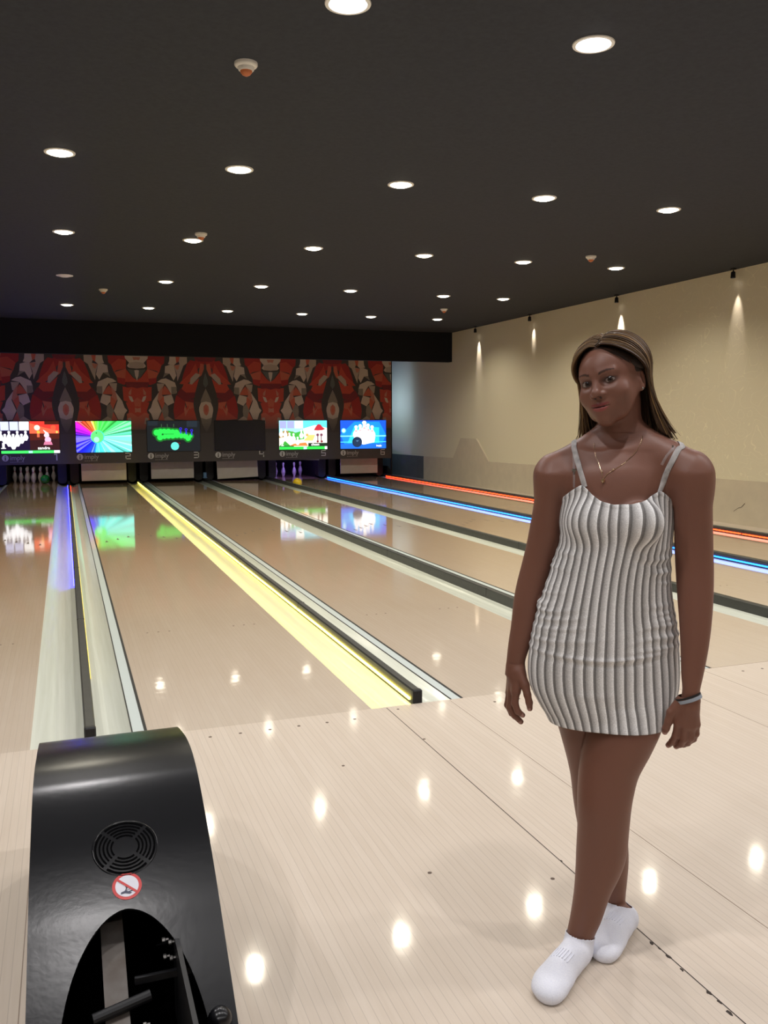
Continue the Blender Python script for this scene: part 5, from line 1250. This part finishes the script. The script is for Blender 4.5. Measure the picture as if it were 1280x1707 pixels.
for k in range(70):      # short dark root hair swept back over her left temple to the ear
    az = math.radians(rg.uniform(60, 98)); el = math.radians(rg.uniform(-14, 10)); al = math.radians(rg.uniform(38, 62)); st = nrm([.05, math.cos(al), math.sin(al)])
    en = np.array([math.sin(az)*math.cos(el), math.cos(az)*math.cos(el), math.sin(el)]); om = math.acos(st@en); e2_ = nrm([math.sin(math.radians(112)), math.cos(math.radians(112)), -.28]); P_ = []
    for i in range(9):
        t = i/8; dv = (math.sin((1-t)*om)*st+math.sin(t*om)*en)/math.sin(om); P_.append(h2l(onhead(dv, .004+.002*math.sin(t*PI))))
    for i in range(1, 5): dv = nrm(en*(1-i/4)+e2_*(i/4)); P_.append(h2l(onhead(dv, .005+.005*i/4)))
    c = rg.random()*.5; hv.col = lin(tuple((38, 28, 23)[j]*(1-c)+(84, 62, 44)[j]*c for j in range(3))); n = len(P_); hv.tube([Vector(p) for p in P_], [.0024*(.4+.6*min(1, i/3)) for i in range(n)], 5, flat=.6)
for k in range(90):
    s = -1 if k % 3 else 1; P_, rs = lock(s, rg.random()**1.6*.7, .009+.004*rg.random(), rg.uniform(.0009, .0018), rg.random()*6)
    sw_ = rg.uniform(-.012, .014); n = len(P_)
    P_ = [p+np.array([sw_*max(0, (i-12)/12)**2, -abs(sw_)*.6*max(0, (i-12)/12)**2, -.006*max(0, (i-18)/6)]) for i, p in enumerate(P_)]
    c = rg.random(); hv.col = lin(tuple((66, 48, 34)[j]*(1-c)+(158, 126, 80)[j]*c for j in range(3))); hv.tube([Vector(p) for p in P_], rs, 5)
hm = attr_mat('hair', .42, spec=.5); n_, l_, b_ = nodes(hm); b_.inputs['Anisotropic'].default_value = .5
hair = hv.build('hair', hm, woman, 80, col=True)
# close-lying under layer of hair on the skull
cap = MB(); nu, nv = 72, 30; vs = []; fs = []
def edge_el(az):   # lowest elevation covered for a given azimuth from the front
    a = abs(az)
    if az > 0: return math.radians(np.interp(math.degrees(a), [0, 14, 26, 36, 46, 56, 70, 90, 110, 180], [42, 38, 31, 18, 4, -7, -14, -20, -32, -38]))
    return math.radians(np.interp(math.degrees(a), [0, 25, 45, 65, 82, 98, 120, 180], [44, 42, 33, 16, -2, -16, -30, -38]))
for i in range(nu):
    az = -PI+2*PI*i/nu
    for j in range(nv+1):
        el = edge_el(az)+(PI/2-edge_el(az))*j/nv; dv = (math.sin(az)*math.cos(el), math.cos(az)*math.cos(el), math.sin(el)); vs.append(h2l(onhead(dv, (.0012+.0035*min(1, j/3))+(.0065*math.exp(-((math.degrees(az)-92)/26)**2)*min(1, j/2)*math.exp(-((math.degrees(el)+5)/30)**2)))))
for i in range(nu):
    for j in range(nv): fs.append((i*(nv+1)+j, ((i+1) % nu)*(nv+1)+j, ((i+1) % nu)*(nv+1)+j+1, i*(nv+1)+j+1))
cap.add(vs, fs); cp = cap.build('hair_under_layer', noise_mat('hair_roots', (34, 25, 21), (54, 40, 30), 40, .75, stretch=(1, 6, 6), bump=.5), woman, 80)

### Written request
Transcribe the full listing character for character. Pictures are excluded.

### The output
Continue the Blender Python script for this scene: part 5, from line 1250. This part finishes the script. The script is for Blender 4.5. Measure the picture as if it were 1280x1707 pixels.
for k in range(70):      # short dark root hair swept back over her left temple to the ear
    az = math.radians(rg.uniform(60, 98)); el = math.radians(rg.uniform(-14, 10)); al = math.radians(rg.uniform(38, 62)); st = nrm([.05, math.cos(al), math.sin(al)])
    en = np.array([math.sin(az)*math.cos(el), math.cos(az)*math.cos(el), math.sin(el)]); om = math.acos(st@en); e2_ = nrm([math.sin(math.radians(112)), math.cos(math.radians(112)), -.28]); P_ = []
    for i in range(9):
        t = i/8; dv = (math.sin((1-t)*om)*st+math.sin(t*om)*en)/math.sin(om); P_.append(h2l(onhead(dv, .004+.002*math.sin(t*PI))))
    for i in range(1, 5): dv = nrm(en*(1-i/4)+e2_*(i/4)); P_.append(h2l(onhead(dv, .005+.005*i/4)))
    c = rg.random()*.5; hv.col = lin(tuple((38, 28, 23)[j]*(1-c)+(84, 62, 44)[j]*c for j in range(3))); n = len(P_); hv.tube([Vector(p) for p in P_], [.0024*(.4+.6*min(1, i/3)) for i in range(n)], 5, flat=.6)
for k in range(90):
    s = -1 if k % 3 else 1; P_, rs = lock(s, rg.random()**1.6*.7, .009+.004*rg.random(), rg.uniform(.0009, .0018), rg.random()*6)
    sw_ = rg.uniform(-.012, .014); n = len(P_)
    P_ = [p+np.array([sw_*max(0, (i-12)/12)**2, -abs(sw_)*.6*max(0, (i-12)/12)**2, -.006*max(0, (i-18)/6)]) for i, p in enumerate(P_)]
    c = rg.random(); hv.col = lin(tuple((66, 48, 34)[j]*(1-c)+(158, 126, 80)[j]*c for j in range(3))); hv.tube([Vector(p) for p in P_], rs, 5)
hm = attr_mat('hair', .42, spec=.5); n_, l_, b_ = nodes(hm); b_.inputs['Anisotropic'].default_value = .5
hair = hv.build('hair', hm, woman, 80, col=True)
# close-lying under layer of hair on the skull
cap = MB(); nu, nv = 72, 30; vs = []; fs = []
def edge_el(az):   # lowest elevation covered for a given azimuth from the front
    a = abs(az)
    if az > 0: return math.radians(np.interp(math.degrees(a), [0, 14, 26, 36, 46, 56, 70, 90, 110, 180], [42, 38, 31, 18, 4, -7, -14, -20, -32, -38]))
    return math.radians(np.interp(math.degrees(a), [0, 25, 45, 65, 82, 98, 120, 180], [44, 42, 33, 16, -2, -16, -30, -38]))
for i in range(nu):
    az = -PI+2*PI*i/nu
    for j in range(nv+1):
        el = edge_el(az)+(PI/2-edge_el(az))*j/nv; dv = (math.sin(az)*math.cos(el), math.cos(az)*math.cos(el), math.sin(el)); vs.append(h2l(onhead(dv, (.0012+.0035*min(1, j/3))+(.0065*math.exp(-((math.degrees(az)-92)/26)**2)*min(1, j/2)*math.exp(-((math.degrees(el)+5)/30)**2)))))
for i in range(nu):
    for j in range(nv): fs.append((i*(nv+1)+j, ((i+1) % nu)*(nv+1)+j, ((i+1) % nu)*(nv+1)+j+1, i*(nv+1)+j+1))
cap.add(vs, fs); cp = cap.build('hair_under_layer', noise_mat('hair_roots', (34, 25, 21), (54, 40, 30), 40, .75, stretch=(1, 6, 6), bump=.5), woman, 80)